İstanbul 23. Ağır Ceza Mahkemesindeki duruşmaya, sanık İsmail Aksoy, tutuklu bulunduğu cezaevinden Ses ve Görüntü Bilişim Sistemi (SEGBİS) aracılığıyla katıldı. Duruşmada sanık avukatı da hazır bulundu.
Habertürk’ün aktardığı habere göre, duruşmada söz alan sanık Aksoy, ek savunma için süre talebinde bulundu. Mahkeme heyeti, “sanığın bozma öncesinde yapılan yargılama esnasında tüm delilleri mahkeme huzurunda tartışarak savunma yaptığını, yine bozma sonrasındaki taleplerin yargılamaya bir yenilik katmayacağını ve sanığa ek bir süre verilmesinin yalnızca yargılamanın uzamasına matuf bir durum teşkil edeceğini” dikkate alarak, süre talebini reddetti.

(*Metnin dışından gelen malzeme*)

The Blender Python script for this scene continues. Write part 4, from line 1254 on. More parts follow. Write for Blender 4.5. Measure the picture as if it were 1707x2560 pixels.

Dosyayı karara bağlayan heyet, sanık İsmail Aksoy hakkında “Anayasa’yı ihlal” suçundan kamu davası açıldığını hatırlatarak, Aksoy’un atılı suçu işlemediği sabit olduğundan bu suçtan beraatine karar verdi.
Heyet, sanık Aksoy’un FETÖ’deki konumu, örgüte olan bağlılığı, olayın özelliği, suç konusunun önem ve değeriyle suçla oluşan zararın ağırlığını dikkate alarak, sanık Aksoy’a ”silahlı terör örgütüne üye olmak” suçundan önce 7 yıl hapis cezası verdi.
Heyet, sanığın eyleminin terör suçu olması sebebiyle verilen cezanın 10 yıl 6 aya çıkarılmasını kararlaştırdı.
Sanık Aksoy’un fiilden sonraki ve yargılama sürecindeki savunmaları ile pişmanlık gösterir bir tavır sergilemediğini dikkate alarak cezasından bir indirim yapmayan mahkeme heyeti, sanığa verilen ceza süresini dikkate alarak tutukluluk halinin de devamına hükmetti.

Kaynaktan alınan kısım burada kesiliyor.